Facebook Secretly Spied on Private Messages of Election Skeptics, Reported to FBI

'They were gun-toting, red-blooded Americans, angry after the election and shooting off their mouths and talking about staging protests. "There was nothing criminal...'

(Ben Sellers, Headline USA) Justice Department whistleblowers revealed recently that Facebook has spent the past 19 months spying on users who questioned the 2020 election results or expressed anti-government sentiments, and flagging their private messages for the FBI.

“It was done outside the legal process and without probable cause,” a DOJ source, who spoke on condition of ­anonymity, told the New York Post‘s Miranda Devine, according to a column published Wednesday.

“Facebook provides the FBI with private conversations which are protected by the First Amendment without any subpoena,” the source added.

The new bombshell follows outrage over an admission that Facebook CEO Mark Zuckerberg casually made on Joe Rogan’s podcast, in which he admitted that the corrupt federal law-enforcement agency had pressured social-media to suppress reporting about Hunter Biden’s abandoned laptop prior to the 2020 election.

In recent weeks, the FBI has alarmingly targeted dozens of conservative critics of the Biden administration with subpoenas—a tactic previously deployed to affect the 2014 state election in Wisconsin as left-wing operatives waged an all-out war on then Gov. Scott Walker.

In at least one reported case, the FBI even raided the home of an innocent New Jersey woman, Lisa Gallagher, based on an “anonymous tip” that she had been present at the Jan. 6, 2021 protest at the U.S. Capitol.

In order to circumvent First Amendment protections, Facebook flagged users’ private messages and sent redacted versions to the FBI, which then used them as probable cause to request subpoenas and obtain the full messages, Devine noted.

“As soon as a subpoena was requested, within an hour, Facebook sent back gigabytes of data and photos,” said one DOJ source. “It was ready to go. They were just waiting for that legal process so they could send it.”

Local FBI field offices were then able to investigate the hapless citizens, sometimes using covert surveillance techniques.

“It was a waste of our time,” a source told Devine, noting that the dragnets ultimately yielded no criminal activity.

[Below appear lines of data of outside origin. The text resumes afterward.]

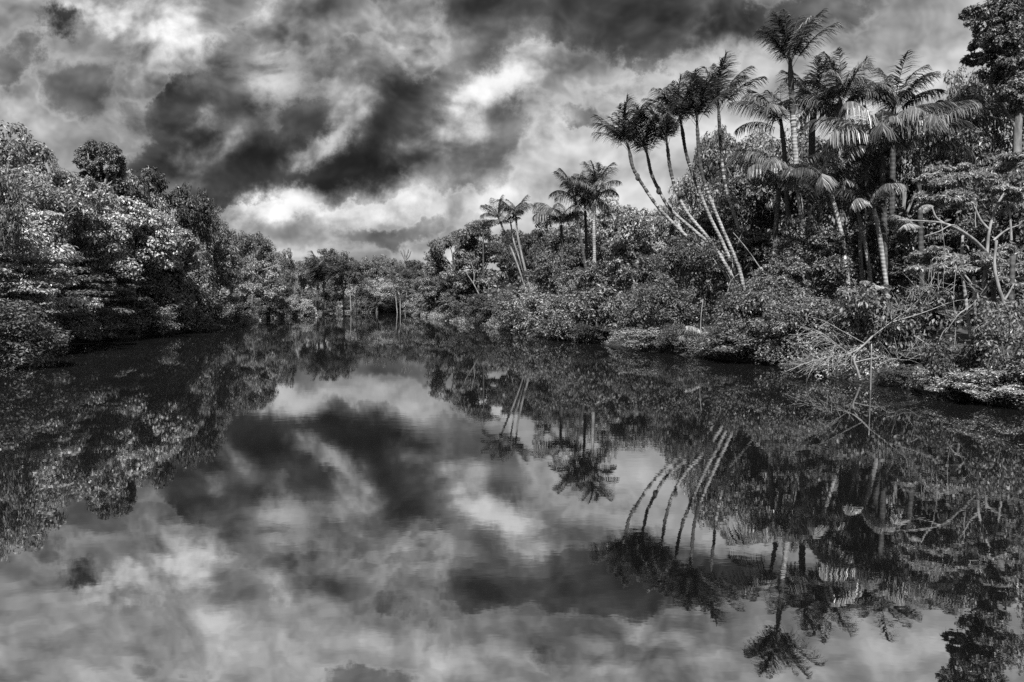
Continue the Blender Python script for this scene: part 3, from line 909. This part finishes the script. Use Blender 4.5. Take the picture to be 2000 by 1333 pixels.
for i, (lb, pth, sz) in enumerate(lean):
    palm(lb, pth, 57.5 + [0, 1.2, -.6, 1.0, -.8, 1.5][i], sz * .9, ['shuttle'], 13, GL, (3.7, 2.6), 'ring', 24, sheath=.42)

GP = 'palms of the river forest'
palm('tallest palm, its dark shuttlecock crown highest of all at the upper right', [(1578, 560), (1568, 440), (1556, 330), (1548, 220), (1544, 140)], 50, 108, ['shuttle'], 15, GP, (6.5, 4.3), 'ring', 30, sheath=.4)
palm('bushy palm with a dense dark head directly right of the tallest palm', [(1582, 560), (1584, 400), (1586, 260), (1588, 232)], 53, 108, ['shuttle', 'arch'], 13, GP, (7, 5.5), 'darkbark', 26)
palm('palm with a full crown against the sky, between the bushy palm and the arching one', [(1652, 560), (1644, 400), (1638, 300), (1640, 222)], 50, 112, ['shuttle', 'arch', 'droop'], 14, GP, (6.5, 5), 'ring', 26)
palm('arching palm, rightmost crown seen against open sky', [(1740, 560), (1742, 400), (1745, 232)], 50, 112, ['arch', 'shuttle'], 12, GP, (6, 5), 'darkbark', 28)
palm('palm with long side fronds reaching left under the tallest palm', [(1560, 560), (1540, 420), (1532, 300), (1528, 262)], 52, 112, ['arch', 'arch', 'shuttle'], 9, GP, (5, 4), 'darkbark', 30, only=[200, 175, 160, 220, 185, 90, 330, 140, 250])
palm('short palm whose big striped frond hangs left beside the leaning palms', [(1512, 520), (1516, 440), (1522, 372)], 49, 120, ['droop', 'arch'], 8, GP, (5, 4.5), 'darkbark', 20, only=[185, 170, 205, 230, 10, 320, 150, 265], shaft=False)
palm('heavy palm of long hanging shiny leaflets, left of the feathery tree', [(1728, 560), (1726, 420), (1722, 300)], 44, 150, ['droop', 'arch', 'droop'], 13, GP, (6, 5), 'darkbark', 26, shaft=False)
palm('palm with hanging fronds right of the heavy drooping one', [(1800, 560), (1796, 400), (1790, 300)], 43, 130, ['droop', 'arch'], 10, GP, (5, 4.5), 'darkbark', 26, shaft=False)
palm('thin-leaved palm on the skyline before the greyish crown at the right', [(1860, 560), (1862, 350), (1866, 268)], 48, 110, ['arch', 'droop'], 11, GP, (4, 3), 'darkbark', 32, shaft=False)
palm('pale palm with shaggy fronds hanging over the dense round tree', [(1662, 620), (1655, 545), (1646, 470), (1622, 372)], 45, 110, ['droop', 'arch'], 10, GP, (4.5, 4), 'ring', 26, shaft=False)
palm('small palm topping the rightmost white trunk below the drooping fronds', [(1738, 610), (1729, 545), (1716, 450), (1706, 408)], 43.5, 86, ['droop', 'arch'], 9, GP, (4.6, 4), 'ring', 28, shaft=False)
palm('slim palm with a pale trunk just left of the rightmost white trunk', [(1706, 620), (1700, 545), (1688, 470), (1672, 400)], 46, 92, ['droop', 'arch'], 9, GP, (4, 3.4), 'ring', 30, shaft=False)
palm('palm trunk standing dim between the pale trunks, with a ragged top', [(1684, 620), (1683, 545), (1680, 480), (1682, 430)], 47, 76, ['droop'], 7, GP, (3.6, 3.2), 'ring', 30, shaft=False)
palm('palm with upright young fronds behind the pale shaggy one', [(1600, 560), (1602, 460), (1604, 400)], 51, 96, ['arch', 'shuttle'], 9, GP, (4, 3.5), 'darkbark', 30)
palm('palm with a fan of plumes in the gap between the two sky-high crowns at right', [(1690, 560), (1692, 400), (1694, 300)], 54, 90, ['arch', 'shuttle'], 10, GP, (4, 3.5), 'darkbark', 26)
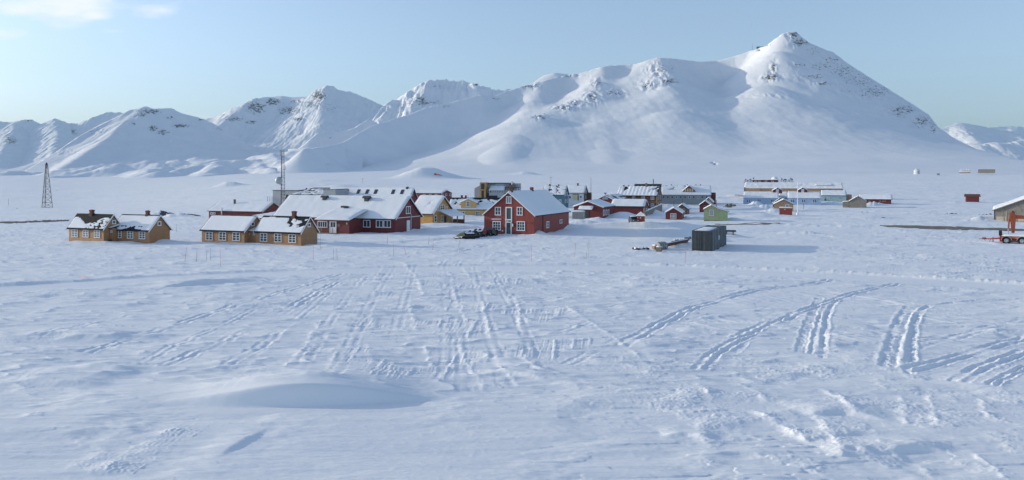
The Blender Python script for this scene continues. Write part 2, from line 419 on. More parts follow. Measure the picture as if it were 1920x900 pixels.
    # tracks
    for ti, (pl, gap, w, dep) in enumerate(TRACKS):
        pts = curve(gp(*pl)); rng = 0.55 + 0.45 * ((ti * 37) % 10) / 10
        def tr(x, y, z, pts=pts, gap=gap, w=w, dep=dep, ti=ti):
            s, al, Ln = pdist(x, y, pts)
            s = s + .10 * perlin(x / 1.7, y / 1.7, 26) + .05 * perlin(x / .45, y / .45, 27)
            end = sstep(0, 0.5 / Ln, al) * (1 - sstep(1 - 0.5 / Ln, 1, al))
            L = al * Ln
            mod = (0.25 + 0.85 * sstep(-.4, .3, perlin(L / 3.2, s * 0 + ti, 21) + .25 * perlin(L / .6, s / .3 + ti, 28))) * end * (sstep(-.7, 0, perlin(L / 8, s * 0 + ti * 3.3, 29)) if dep < .08 else 1)
            cleat = 0.85 + 0.25 * perlin(L / 0.16, s / .2, 22)
            h = 0
            for o in (-gap, gap):
                q = np.abs(s - o) + 0.03 * perlin(x / .3, y / .3, 23)
                h = h - dep * np.exp(-(q / w) ** 4) * cleat + dep * .40 * np.exp(-((q - 1.75 * w) / (.6 * w)) ** 2) * (0.5 + 0.9 * np.abs(perlin(x / .25, y / .22, 24)))
            return z + h * mod * (.62 if dep < .08 else .9)
        local(X, Y, Z, pts, 1.5, tr)
    for ei, (pl, hgt, w, tail) in enumerate(EDGES):
        pts = curve(gp(*pl))
        if pts[0][1] > pts[-1][1]: pts = pts[::-1]                         # run away from the camera: windward side is on the left
        def edge(x, y, z, pts=pts, hgt=hgt, w=w, tail=tail, ei=ei):
            s, al, Ln = pdist(x, y, pts); s = s + .14 * perlin(x / .8, y / .8, 33) + .05 * perlin(x / .25, y / .25, 34)
            L = al * Ln; mod = sstep(0, 1.2 / Ln, al) * (1 - sstep(1 - 1.2 / Ln, 1, al)) * (.35 + .75 * sstep(-.35, .25, perlin(L / 1.1, ei * 5.3 + s * 0, 35)))
            f = np.where(s > 0, np.exp(-(s / w) ** 2), np.exp(s / tail) * .8 + .2 * np.exp(-(s / w) ** 2))
            rough = 1 + .5 * np.abs(perlin(x / .22, y / .2, 36)) * (np.abs(s) < 2 * w)
            g = .36 if y.min() > 33 else .42
            return z + g * hgt * mod * f * rough
        local(X, Y, Z, pts, 4 * tail + .5, edge)
    # the big drift with a steep lee face, near the camera on the left
    for (pl, hgt, back, face) in (
            ([(280, 750), (400, 755), (540, 754), (680, 750), (860, 744)], .85, 7.5, .85),
            ([(-20, 722), (60, 716), (140, 718), (215, 722)], .22, 4.0, 0.7),
            ([(280, 546), (330, 538), (420, 532), (510, 530)], .34, 5.0, 0.8),
            ([(90, 640), (160, 634), (250, 636)], .14, 2.5, .6), ([(-20, 636), (120, 628), (260, 630)], .12, 2.5, .6),
            ([(130, 690), (200, 694), (250, 702)], .15, 3, .6), ([(880, 712), (940, 706), (1000, 712), (1030, 722)], .16, 2.2, .5),
            ([(1180, 655), (1260, 648), (1330, 652)], .1, 2, .5), ([(0, 560), (120, 552), (240, 556)], .14, 3, .8),
            ([(640, 528), (760, 522), (880, 526)], .14, 3, .8), ([(1500, 780), (1580, 772), (1680, 790)], .16, 2, .45), ([(1240, 815), (1290, 812), (1340, 826)], .14, 1.4, .4),
            ([(1640, 850), (1720, 838), (1800, 848)], .16, 1.6, .4), ([(1560, 850), (1600, 842), (1650, 855)], .14, 1.4, .4), ([(400, 858), (450, 828), (500, 800)], .10, 1.6, .5)):
        pts = curve(gp(*pl))
        def drift(x, y, z, pts=pts, hgt=hgt, back=back, face=face):
            s, al, Ln = pdist(x, y, pts)
            taper = np.sin(np.pi * al) ** 2 if hgt > .5 else sstep(0, .35, al) * (1 - sstep(.65, 1, al))
            f = np.where(s >= 0, 0.5 * (1 + np.cos(np.pi * np.clip(s / back, 0, 1))), 1 - sstep(0, 1, -s / (face * (0.4 + .6 * taper))))
            inside = (al > 0.0) & (al < 1.0)
            if hgt > .5:
                m_ = taper ** .5 * sstep(-face * 2.2, -face * 1.2, s) * (1 - sstep(.2, 1.6, s)); b_ = base_h(x, y); z = b_ + (z - b_) * (1 - .92 * m_)
            add = np.where(inside, hgt * taper * f, 0)
            return z + add
        local(X, Y, Z, pts, back + 1, drift)
    # ploughed banks beside the houses
    for (pl, hgt, wn, wf) in (
            ([(1012, 434), (1060, 429), (1110, 427), (1180, 427), (1250, 427), (1300, 427), (1330, 427)], 1.35, 1.6, 5.0),
            ([(575, 455), (640, 455), (730, 455), (860, 447)], .30, 1.0, 4), ([(790, 434), (830, 431), (905, 427)], .7, 1.4, 5),
            ([(800, 420), (860, 416), (905, 415)], .8, 1.5, 4), ([(1370, 420), (1440, 421), (1550, 424), (1640, 427)], .4, .8, 3),
            ([(1640, 448), (1720, 449), (1790, 451), (1850, 455), (1880, 459)], .35, .9, 2), ([(1230, 407), (1290, 410), (1330, 412)], .5, 1, 4)):
        pts = curve(gp(*pl))
        def bank(x, y, z, pts=pts, hgt=hgt, wn=wn, wf=wf):
            s, al, Ln = pdist(x, y, pts)
            taper = sstep(0, .15, al) * (1 - sstep(.85, 1, al)) * (0.75 + .5 * fbm(x / 6, y / 6, 3, 25))
            f = np.where(s >= 0, 1 - sstep(0, 1, s / wf), 1 - sstep(0, 1, -s / wn))
            return z + hgt * taper * f
        local(X, Y, Z, pts, wf + 1, bank)
    for (px, py, hh, rx, ry, ro) in HEAPS:
        c = hit(px, py)
        def heap(x, y, z):
            q = ((x - c[0]) / rx) ** 2 + ((y - c[1]) / ry) ** 2
            g = np.exp(-1.3 * q)
            return z + hh * g * (1 + ro * 1.4 * fbm(x / (rx * .45), y / (ry * .55), 4, int(px)))
        local(X, Y, Z, [(c[0], c[1])], 2.2 * max(rx, ry), heap)
    return Z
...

Nonetheless, the reports they generated might prove to be politically useful for the agency’s 7th Floor brass should they opt to compile a dossier of opposition research for the upcoming midterm election or the 2024 presidential race.

“They were gun-toting, red-blooded Americans [who were] angry after the election and shooting off their mouths and talking about staging protests,” one whistleblower told Devine.

“There was nothing criminal, nothing about violence or massacring or assassinating anyone,” the source continued.

The Post column noted that Facebook sent two contradictory statements—the first appearing to acknowledge the spying program while explaining the intent was to “protect people from harm.”

But company spokesperson Erica Sackin—a “crisis response” expert with a history of left-wing political activism—subsequently sent Devine a revised statement that appeared to retract the admission.

“These claims are just wrong,” Sackin claimed. “The suggestion we seek out peoples’ private messages for anti-government language or questions about the validity of past elections and then proactively supply those to the FBI is plainly inaccurate and there is zero evidence to support it.”

The FBI neither confirmed nor denied the operation.

Zuckerberg played a significant role in influencing the outcome of the 2020 election regardless of the degree to which his company colluded with the FBI.

Using two partisan “nonprofits” overseen by former Barack Obama and George Soros surrogates, he funnelled nearly half a billion dollars into efforts to undermine local election procedures in key battleground states, target blue cities with get-out-the-vote operations and install unmanned ballot drop-boxes, among other things.